さまざまなバックグラウンドを持つ魅力的なキャラクターたち

『FBI:特別捜査班』© MMXIX CBS Broadcasting, Inc. All Rights Reserved.

 『FBI』の中心となるのは、特別捜査官のマギー・ベル(ミッシー・ペリグリム)とオマル・アドム・“OA”・ジダン(ジーコ・ザキ)のコンビだ。男女バディは『BONESー骨は語るー』(2005年〜2017年)をはじめ、『メンタリスト』(2008年〜2015年)や『キャッスル 〜ミステリー作家は事件がお好き (ミステリー作家のNY事件簿)』(2009年〜2016年)など、近年では事件捜査ものの定番になった。しかしマギーとOAのコンビは一味違う。ジャーナリストの夫を亡くした過去を持つマギーと、元軍人でアラブ系のOA。彼らはそれぞれにつらい過去や偏見にさらされる現実を抱え、個人的な問題と葛藤しながら事件の捜査にあたる。マギーは事件で夫を失った妻に共感して暴走してしまったり、OAはイスラム教徒のテロリストへの捜査で、FBIのやり方に反発するなど、個人的な感情が先に立ってしまう場合もある。決してヒーローではない、血の通った人間味のあるキャラクターづくりが魅力的だ。

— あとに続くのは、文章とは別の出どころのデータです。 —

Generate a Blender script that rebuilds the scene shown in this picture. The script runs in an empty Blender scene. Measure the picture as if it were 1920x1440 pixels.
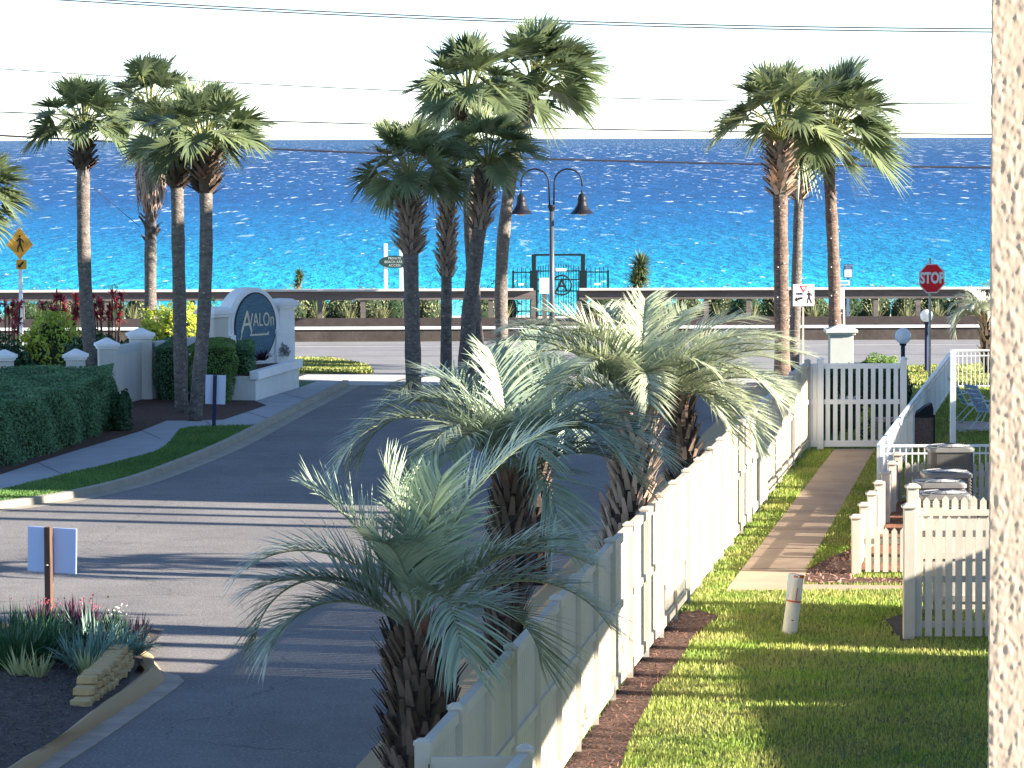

『FBI3:特別捜査班』© MMXXII CBS Broadcasting Inc. All Rights Reserved.

 2人のほかにも、アルコール依存症を乗り越え、白血病の息子を支えるチームリーダーのジュバル(ジェレミー・シスト)やシーズン3から登場した元NY市警のタフな捜査官ティファニー(キャサリン・レニー・ケイン)、金融業界出身のスコーラ(ジョン・ボイド)など、チームのメンバーも個性派ぞろいだ。こうしたドラマでは珍しいほど、人種的マイノリティや女性のキャラクターが多いことも目を引く。彼らはときにぶつかり合いながら、お互いの違いや相手の特性を理解し、強みを活かして捜査を進める。それぞれの人間臭さがドラマに真実味を与え、好きにならずにいられないキャラクターばかりなのだ。チーム内での安易な恋愛展開がないのも好感が持てる。

アメリカの社会情勢を反映した事件

『FBI2:特別捜査班』© MMXIX CBS Broadcasting Inc. All Rights Reserved.

 本シリーズは、現在のアメリカの社会情勢を映し出す事件の数々も見どころの1つだ。白人至上主義者によるヘイトクライムや、過激派による大規模なテロ、移民の人身売買、インサイダー取引などの事件を、さまざまなバックグラウンドを持つ捜査官たちが自分事として引き受けながら捜査していく。あるエピソードでは、黒人が被害者で容疑者が白人の場合、逆のパターンよりも捜査が慎重に行われるのではないかという、構造的な差別にも触れられている。それぞれのエピソードで描かれる犯罪の傾向も現実とリンクするような内容になっており、時事性が高いのだ。テロや人種差別が絡む事件では、イスラム教徒であるOAや黒人のティファニーは、自身のアイデンティティと板挟みになることも少なくない。それでも彼らは葛藤しながら、真実と正義を求めて邁進していく。先に触れたキャラクターの多様性も、現代アメリカの情勢を反映した事件とその捜査に深みを与えている。

 また本シリーズは、テロや誘拐、連続殺人、広域犯罪など、実際にFBIが捜査を担当する事件をすべて網羅している。これまでどれか1つに特化したチームが描かれることの多かった事件捜査ものでは、これも新しい試みだといえるだろう。